Sans ménagement, la démystification du rêve américain, porté par l’homme en parfaite conformité avec le modèle social du patriarcat, y opère à plusieurs niveaux. D’abord, c’est la figure légendaire par excellence du père qui est démontée en bonne et due forme par la mise en scène, Thursday ne sachant même plus à quoi ressemble son fils, qu’il n’a plus vu depuis des années. Puis, le repère d’assurance majeur du policier subit le même sort toxique, par le biais de l’évocation de la descente aux enfers du protagoniste, autrefois un commissaire admiré par ses collègues et désormais réduit à jouer au détective dans un hôtel pourri. Enfin, c’est l’homme dans ce qu’il a de plus viscéral qui est mis en cause, la démarche de cet anti-héros avant l’heure ressemblant de plus en plus à la reptation d’un mollusque humain, au fur et à mesure que ses adversaires le malmènent. La conclusion logique de tant de déchéance brutale de la virilité serait a priori la mort, seule et misérable, si ce n’était pour ce dénouement incongru, déjà cité plus haut.

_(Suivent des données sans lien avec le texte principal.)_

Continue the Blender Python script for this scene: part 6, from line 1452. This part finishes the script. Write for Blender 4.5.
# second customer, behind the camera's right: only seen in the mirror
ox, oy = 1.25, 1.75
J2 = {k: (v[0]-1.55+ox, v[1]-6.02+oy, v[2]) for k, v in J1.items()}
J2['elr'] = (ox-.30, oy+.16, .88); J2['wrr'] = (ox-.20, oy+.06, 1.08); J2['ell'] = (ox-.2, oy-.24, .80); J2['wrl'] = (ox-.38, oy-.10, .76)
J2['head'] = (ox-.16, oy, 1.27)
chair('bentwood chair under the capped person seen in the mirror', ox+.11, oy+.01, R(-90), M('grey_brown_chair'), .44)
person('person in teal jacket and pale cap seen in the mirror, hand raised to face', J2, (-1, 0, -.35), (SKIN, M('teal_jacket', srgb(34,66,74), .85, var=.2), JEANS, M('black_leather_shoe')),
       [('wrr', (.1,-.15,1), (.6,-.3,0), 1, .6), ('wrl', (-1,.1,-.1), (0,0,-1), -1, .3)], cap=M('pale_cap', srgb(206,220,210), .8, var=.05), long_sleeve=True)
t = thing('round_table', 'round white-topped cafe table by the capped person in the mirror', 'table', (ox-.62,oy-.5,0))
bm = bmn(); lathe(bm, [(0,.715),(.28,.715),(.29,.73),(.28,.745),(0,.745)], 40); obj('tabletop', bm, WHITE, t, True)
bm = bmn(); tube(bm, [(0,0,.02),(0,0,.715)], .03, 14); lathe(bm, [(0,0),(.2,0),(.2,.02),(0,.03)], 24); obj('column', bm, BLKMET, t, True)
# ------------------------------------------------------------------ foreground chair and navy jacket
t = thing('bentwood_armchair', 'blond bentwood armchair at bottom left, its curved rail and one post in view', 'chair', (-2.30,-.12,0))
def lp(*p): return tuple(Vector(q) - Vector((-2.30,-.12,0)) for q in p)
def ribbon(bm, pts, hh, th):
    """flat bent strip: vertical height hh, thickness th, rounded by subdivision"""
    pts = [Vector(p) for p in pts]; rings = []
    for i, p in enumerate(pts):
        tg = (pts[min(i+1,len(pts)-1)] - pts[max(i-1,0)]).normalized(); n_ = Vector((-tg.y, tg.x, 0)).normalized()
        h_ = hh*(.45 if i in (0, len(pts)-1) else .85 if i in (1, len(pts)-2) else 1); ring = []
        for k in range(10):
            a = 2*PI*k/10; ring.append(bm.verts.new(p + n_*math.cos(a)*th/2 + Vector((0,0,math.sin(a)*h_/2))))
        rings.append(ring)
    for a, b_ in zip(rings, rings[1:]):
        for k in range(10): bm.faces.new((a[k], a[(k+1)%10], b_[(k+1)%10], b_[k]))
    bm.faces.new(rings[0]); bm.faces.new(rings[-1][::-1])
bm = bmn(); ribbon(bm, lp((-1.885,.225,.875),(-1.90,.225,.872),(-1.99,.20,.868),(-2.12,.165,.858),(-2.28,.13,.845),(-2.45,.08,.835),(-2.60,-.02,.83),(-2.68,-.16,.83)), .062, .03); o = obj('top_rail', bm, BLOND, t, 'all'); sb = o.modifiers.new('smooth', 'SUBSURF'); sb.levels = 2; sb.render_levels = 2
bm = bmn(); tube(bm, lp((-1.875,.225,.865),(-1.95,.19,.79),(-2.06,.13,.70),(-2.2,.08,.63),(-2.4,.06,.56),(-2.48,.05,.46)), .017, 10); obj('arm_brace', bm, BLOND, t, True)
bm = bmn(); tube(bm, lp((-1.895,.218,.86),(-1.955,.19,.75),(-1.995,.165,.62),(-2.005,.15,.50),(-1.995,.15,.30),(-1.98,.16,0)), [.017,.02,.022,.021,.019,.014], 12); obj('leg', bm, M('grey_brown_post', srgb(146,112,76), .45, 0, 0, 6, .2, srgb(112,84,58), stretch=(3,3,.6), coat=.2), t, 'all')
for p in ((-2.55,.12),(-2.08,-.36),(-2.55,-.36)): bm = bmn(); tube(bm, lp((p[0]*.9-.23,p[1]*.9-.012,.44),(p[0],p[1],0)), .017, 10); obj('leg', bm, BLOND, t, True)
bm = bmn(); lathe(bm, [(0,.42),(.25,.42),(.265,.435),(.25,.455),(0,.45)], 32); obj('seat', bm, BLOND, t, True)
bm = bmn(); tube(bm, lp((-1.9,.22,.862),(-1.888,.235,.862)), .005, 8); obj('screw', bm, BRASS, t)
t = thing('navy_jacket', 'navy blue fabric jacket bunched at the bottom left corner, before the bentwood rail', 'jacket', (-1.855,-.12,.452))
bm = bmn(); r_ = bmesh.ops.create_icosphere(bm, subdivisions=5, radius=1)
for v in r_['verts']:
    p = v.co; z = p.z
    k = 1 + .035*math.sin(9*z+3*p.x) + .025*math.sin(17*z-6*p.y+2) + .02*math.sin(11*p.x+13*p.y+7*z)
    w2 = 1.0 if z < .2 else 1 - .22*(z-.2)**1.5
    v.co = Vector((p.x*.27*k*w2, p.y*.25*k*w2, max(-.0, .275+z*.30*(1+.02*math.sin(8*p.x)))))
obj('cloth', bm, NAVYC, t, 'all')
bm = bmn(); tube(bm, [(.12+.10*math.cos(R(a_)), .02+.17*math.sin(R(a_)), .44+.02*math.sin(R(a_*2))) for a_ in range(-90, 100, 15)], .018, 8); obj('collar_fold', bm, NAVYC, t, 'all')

Enfin, comme l’un de nos axes de réflexion préférés pendant cette longue période de confinement est le rapport des genres, permettez-nous de lui consacrer quelques mots ici. Les personnages féminins sont certes conformes, dans Guilty Bystander, aux stéréotypes de rigueur à cette époque lointaine des années ’50. Que ce soit Faye Emerson en mère inquiète jusqu’à l’hystérie, Kay Medford en femme fatale qui s’obstine à croire encore au prince charmant ou bien Mary Boland en tenancière aux faux airs de grand-mère bienveillante, elles remplissent toutes sagement le rôle que le scénario un peu trop bavard leur a attribué. Toutefois, la faiblesse du personnage principal, complètement au bout du rouleau sans les incitations périodiques de la part de ses pendants féminins à ne pas lâcher l’affaire, leur permet de gagner subtilement en envergure dramatique. Sans être précocement en faveur d’un féminisme doux, le troisième long-métrage de Joseph Lerner se distingue alors du côté du pied d’égalité sur lequel il s’emploie à mettre les hommes et les femmes dans l’univers désespéré qu’il dessine, selon les règles de l’art du film noir pur et dur.